SOURCE MATERIAL:
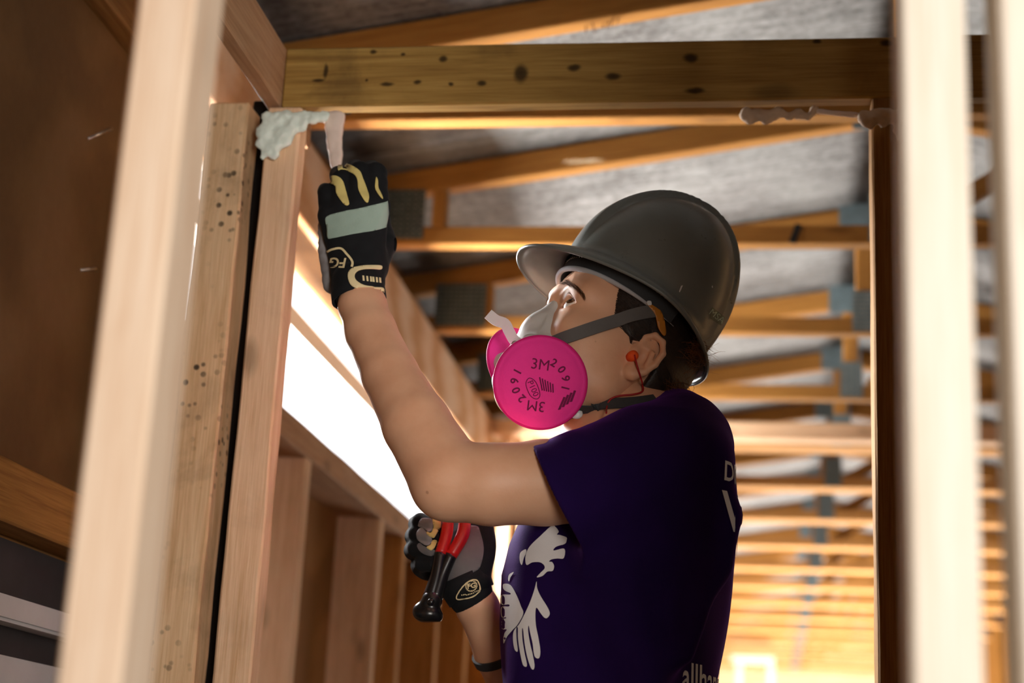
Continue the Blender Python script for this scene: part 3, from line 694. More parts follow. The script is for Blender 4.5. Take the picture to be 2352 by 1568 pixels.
# ------------------------------------------------------------------ torso core and arms
def P(px, py, Y): return W(px, py, Y)
def Rm(px, p): return px * pxm(p)
ARM = [(1545, 1085, 1.80, 92), (1400, 1102, 1.765, 94), (1250, 1108, 1.745, 97), (1130, 1112, 1.735, 93), (1034, 1104, 1.735, 92), (957, 975, 1.755, 78), (896, 860, 1.785, 64), (851, 760, 1.812, 58), (832, 700, 1.826, 54), (824, 655, 1.838, 36)]
apt = [P(a, b, c) for a, b, c, d in ARM]; ard = [Rm(d, q) for (a, b, c, d), q in zip(ARM, apt)]
RARM = [(1300, 1560, 2.10, 80), (1240, 1680, 2.08, 72), (1150, 1500, 1.99, 58), (1094, 1388, 1.95, 47), (1078, 1350, 1.945, 34)]
rpt = [P(a, b, c) for a, b, c, d in RARM]; rrd = [Rm(d, q) for (a, b, c, d), q in zip(RARM, rpt)]
sh_r = P(1520, 1060, 2.06)
bf = Field((-0.64, 1.62, 0.60), (0.08, 2.24, 1.72), 0.0038)
bf.ell(P(1440, 1250, 1.92), (0.10, 0.15, 0.22), 0.0)
bf.ell(P(1410, 1650, 1.92), (0.10, 0.14, 0.22), 0.05)
bf.cone(P(1470, 985, 1.90), apt[0], 0.05, ard[0], 0.03); bf.cone(P(1470, 985, 1.90), sh_r, 0.05, 0.05, 0.03)
bf.chain(apt, ard, 0.016); bf.chain([sh_r] + rpt[1:], [0.05] + rrd[1:], 0.02)
bf.cone(hw(nk0), hw(nk1), 0.044, 0.050, 0.015)
Vb, Fb = bf.mesh(); Vb = relax(Vb, Fb, 3, 0.5)
Vall = np.vstack([Vh, Vb]); Fall = np.vstack([Fh, Fb + len(Vh)])
body = from_arr('body', Vall, Fall, M['skin'], person, True)
headbvh = bvh_of((Vh, Fh)); armbvh = bvh_of((Vb, Fb))
# eyes
def ball(name, c, r, mat, parent, seg=24, axes=None, sc=(1, 1, 1)):
    bm = bmesh.new(); bmesh.ops.create_uvsphere(bm, u_segments=seg, v_segments=seg // 2, radius=1)
    A = np.eye(3) if axes is None else axes
    for v in bm.verts: v.co = Vector(np.asarray(c) + A @ (np.array(v.co) * r * np.array(sc)))
    return from_bm(name, bm, mat, parent, True)
def disc_on(name, c, n, R, r, mat, parent, lift):
    """cap of a sphere of radius R around direction n"""
    n = Vector(n).normalized(); u = n.orthogonal().normalized(); w = n.cross(u); V = [tuple(Vector(c) + n * (R + lift))]; Fc = []
    K, S = 6, 28
    for k in range(1, K + 1):
        a = math.asin(r / R) * k / K
        for j in range(S):
            b = 2 * PI * j / S; V.append(tuple(Vector(c) + (n * math.cos(a) + (u * math.cos(b) + w * math.sin(b)) * math.sin(a)) * (R + lift * (1 - 0.5 * k / K))))
    for j in range(S): Fc.append((0, 1 + j, 1 + (j + 1) % S))
    for k in range(K - 1):
        for j in range(S): a = 1 + k * S + j; b = 1 + k * S + (j + 1) % S; Fc.append((a, a + S, b + S, b))
    return from_arr(name, V, Fc, mat, parent, True)
gz = HF * 0.82 + HU * 0.36 + HL * 0.46; gz = gz / np.linalg.norm(gz)
for s in (1, -1):
    c = hw(EYE[s]); eb = ball('eyeball', c, 0.0123, M['sclera'], person, 32)
    disc_on('iris', c, gz, 0.0123, 0.0060, M['iris'], eb, 0.0003); disc_on('pupil', c, gz, 0.0123, 0.0026, M['pupil'], eb, 0.0005)
# eyebrows and lashes: short hairs rooted on the skin
def hairs(name, segs, r, mat, parent, res=3):
    V = []; Fc = []
    for pts in segs:
        pts = [Vector(p) for p in pts]; n = len(pts); o = len(V); t0 = (pts[1] - pts[0]).normalized(); nx = t0.orthogonal().normalized()
        for i, p in enumerate(pts):
            t = (pts[min(i + 1, n - 1)] - pts[max(i - 1, 0)]).normalized(); nx = (nx - t * nx.dot(t)).normalized(); ny = t.cross(nx); rr = r * (1 - 0.75 * i / (n - 1))
            for k in range(res):
                a = 2 * PI * k / res; V.append(tuple(p + (nx * math.cos(a) + ny * math.sin(a)) * rr))
        for i in range(n - 1):
            for k in range(res): a = o + i * res + k; b = o + i * res + (k + 1) % res; Fc.append((a, b, b + res, a + res))
    o = from_arr(name, V, Fc, mat, parent, True); return tag(o, kind='stuff')
def near_skin(p, off=0.0005):
    q, n, i, d = headbvh.find_nearest(Vector(p)); 
    return q + n * off, n
for s in (1, -1):
    S = []; BR = spline([(1277, 652), (1288, 646), (1304, 649), (1322, 658), (1338, 673), (1350, 692)], 40)
    for i in range(300):
        u = random.random(); k = int(u * 34); wd = 6.5 * (1 - 0.6 * u) * min(1, 0.45 + 3 * u); off = random.uniform(-1, 1) * wd; seg = []
        for m in (0, 2, 4, 5):
            a, b = BR[min(39, k + m)]; t_ = BR[min(39, k + m + 1)] - BR[max(0, k + m - 1)]; t_ = t_ / (np.linalg.norm(t_) + 1e-9); r = hit_px(headbvh, a + t_[1] * (off - m * 0.7), b - t_[0] * (off - m * 0.7), 0.0004 + 0.0003 * m)
            if r is not None: seg.append(r[0])
        if len(seg) == 4:
            if s == -1: seg = [Vector(hw(lh(q) * np.array([1, -1, 1]))) for q in seg]
            S.append(seg)
    hairs('eyebrow', S, 0.00017, M['brow'], person)
    S = []
    for i in range(34):
        l = -0.95 + 1.9 * i / 33; e = EYE[s]; up = 0.0088 * (1 - l * l) - 0.0010 * l
        o_ = Vector(hw(e + np.array([0.05, 0.001 * s + l * 0.0158 * s, up + 0.0012]))); h_ = headbvh.ray_cast(o_, Vector(-HF)); q = h_[0] if h_[0] is not None else o_
        d = Vector(HR @ np.array([0.8, 0.25 * l * s, 0.35])).normalized(); S.append([q, q + d * 0.004, q + d * 0.006 + Vector(HU) * 0.0018])
    hairs('eyelashes', S, 0.00014, M['brow'], person)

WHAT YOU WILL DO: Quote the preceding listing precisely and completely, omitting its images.

TASK RESULT:
Continue the Blender Python script for this scene: part 3, from line 694. More parts follow. The script is for Blender 4.5. Take the picture to be 2352 by 1568 pixels.
# ------------------------------------------------------------------ torso core and arms
def P(px, py, Y): return W(px, py, Y)
def Rm(px, p): return px * pxm(p)
ARM = [(1545, 1085, 1.80, 92), (1400, 1102, 1.765, 94), (1250, 1108, 1.745, 97), (1130, 1112, 1.735, 93), (1034, 1104, 1.735, 92), (957, 975, 1.755, 78), (896, 860, 1.785, 64), (851, 760, 1.812, 58), (832, 700, 1.826, 54), (824, 655, 1.838, 36)]
apt = [P(a, b, c) for a, b, c, d in ARM]; ard = [Rm(d, q) for (a, b, c, d), q in zip(ARM, apt)]
RARM = [(1300, 1560, 2.10, 80), (1240, 1680, 2.08, 72), (1150, 1500, 1.99, 58), (1094, 1388, 1.95, 47), (1078, 1350, 1.945, 34)]
rpt = [P(a, b, c) for a, b, c, d in RARM]; rrd = [Rm(d, q) for (a, b, c, d), q in zip(RARM, rpt)]
sh_r = P(1520, 1060, 2.06)
bf = Field((-0.64, 1.62, 0.60), (0.08, 2.24, 1.72), 0.0038)
bf.ell(P(1440, 1250, 1.92), (0.10, 0.15, 0.22), 0.0)
bf.ell(P(1410, 1650, 1.92), (0.10, 0.14, 0.22), 0.05)
bf.cone(P(1470, 985, 1.90), apt[0], 0.05, ard[0], 0.03); bf.cone(P(1470, 985, 1.90), sh_r, 0.05, 0.05, 0.03)
bf.chain(apt, ard, 0.016); bf.chain([sh_r] + rpt[1:], [0.05] + rrd[1:], 0.02)
bf.cone(hw(nk0), hw(nk1), 0.044, 0.050, 0.015)
Vb, Fb = bf.mesh(); Vb = relax(Vb, Fb, 3, 0.5)
Vall = np.vstack([Vh, Vb]); Fall = np.vstack([Fh, Fb + len(Vh)])
body = from_arr('body', Vall, Fall, M['skin'], person, True)
headbvh = bvh_of((Vh, Fh)); armbvh = bvh_of((Vb, Fb))
# eyes
def ball(name, c, r, mat, parent, seg=24, axes=None, sc=(1, 1, 1)):
    bm = bmesh.new(); bmesh.ops.create_uvsphere(bm, u_segments=seg, v_segments=seg // 2, radius=1)
    A = np.eye(3) if axes is None else axes
    for v in bm.verts: v.co = Vector(np.asarray(c) + A @ (np.array(v.co) * r * np.array(sc)))
    return from_bm(name, bm, mat, parent, True)
def disc_on(name, c, n, R, r, mat, parent, lift):
    """cap of a sphere of radius R around direction n"""
    n = Vector(n).normalized(); u = n.orthogonal().normalized(); w = n.cross(u); V = [tuple(Vector(c) + n * (R + lift))]; Fc = []
    K, S = 6, 28
    for k in range(1, K + 1):
        a = math.asin(r / R) * k / K
        for j in range(S):
            b = 2 * PI * j / S; V.append(tuple(Vector(c) + (n * math.cos(a) + (u * math.cos(b) + w * math.sin(b)) * math.sin(a)) * (R + lift * (1 - 0.5 * k / K))))
    for j in range(S): Fc.append((0, 1 + j, 1 + (j + 1) % S))
    for k in range(K - 1):
        for j in range(S): a = 1 + k * S + j; b = 1 + k * S + (j + 1) % S; Fc.append((a, a + S, b + S, b))
    return from_arr(name, V, Fc, mat, parent, True)
gz = HF * 0.82 + HU * 0.36 + HL * 0.46; gz = gz / np.linalg.norm(gz)
for s in (1, -1):
    c = hw(EYE[s]); eb = ball('eyeball', c, 0.0123, M['sclera'], person, 32)
    disc_on('iris', c, gz, 0.0123, 0.0060, M['iris'], eb, 0.0003); disc_on('pupil', c, gz, 0.0123, 0.0026, M['pupil'], eb, 0.0005)
# eyebrows and lashes: short hairs rooted on the skin
def hairs(name, segs, r, mat, parent, res=3):
    V = []; Fc = []
    for pts in segs:
        pts = [Vector(p) for p in pts]; n = len(pts); o = len(V); t0 = (pts[1] - pts[0]).normalized(); nx = t0.orthogonal().normalized()
        for i, p in enumerate(pts):
            t = (pts[min(i + 1, n - 1)] - pts[max(i - 1, 0)]).normalized(); nx = (nx - t * nx.dot(t)).normalized(); ny = t.cross(nx); rr = r * (1 - 0.75 * i / (n - 1))
            for k in range(res):
                a = 2 * PI * k / res; V.append(tuple(p + (nx * math.cos(a) + ny * math.sin(a)) * rr))
        for i in range(n - 1):
            for k in range(res): a = o + i * res + k; b = o + i * res + (k + 1) % res; Fc.append((a, b, b + res, a + res))
    o = from_arr(name, V, Fc, mat, parent, True); return tag(o, kind='stuff')
def near_skin(p, off=0.0005):
    q, n, i, d = headbvh.find_nearest(Vector(p)); 
    return q + n * off, n
for s in (1, -1):
    S = []; BR = spline([(1277, 652), (1288, 646), (1304, 649), (1322, 658), (1338, 673), (1350, 692)], 40)
    for i in range(300):
        u = random.random(); k = int(u * 34); wd = 6.5 * (1 - 0.6 * u) * min(1, 0.45 + 3 * u); off = random.uniform(-1, 1) * wd; seg = []
        for m in (0, 2, 4, 5):
            a, b = BR[min(39, k + m)]; t_ = BR[min(39, k + m + 1)] - BR[max(0, k + m - 1)]; t_ = t_ / (np.linalg.norm(t_) + 1e-9); r = hit_px(headbvh, a + t_[1] * (off - m * 0.7), b - t_[0] * (off - m * 0.7), 0.0004 + 0.0003 * m)
            if r is not None: seg.append(r[0])
        if len(seg) == 4:
            if s == -1: seg = [Vector(hw(lh(q) * np.array([1, -1, 1]))) for q in seg]
            S.append(seg)
    hairs('eyebrow', S, 0.00017, M['brow'], person)
    S = []
    for i in range(34):
        l = -0.95 + 1.9 * i / 33; e = EYE[s]; up = 0.0088 * (1 - l * l) - 0.0010 * l
        o_ = Vector(hw(e + np.array([0.05, 0.001 * s + l * 0.0158 * s, up + 0.0012]))); h_ = headbvh.ray_cast(o_, Vector(-HF)); q = h_[0] if h_[0] is not None else o_
        d = Vector(HR @ np.array([0.8, 0.25 * l * s, 0.35])).normalized(); S.append([q, q + d * 0.004, q + d * 0.006 + Vector(HU) * 0.0018])
    hairs('eyelashes', S, 0.00014, M['brow'], person)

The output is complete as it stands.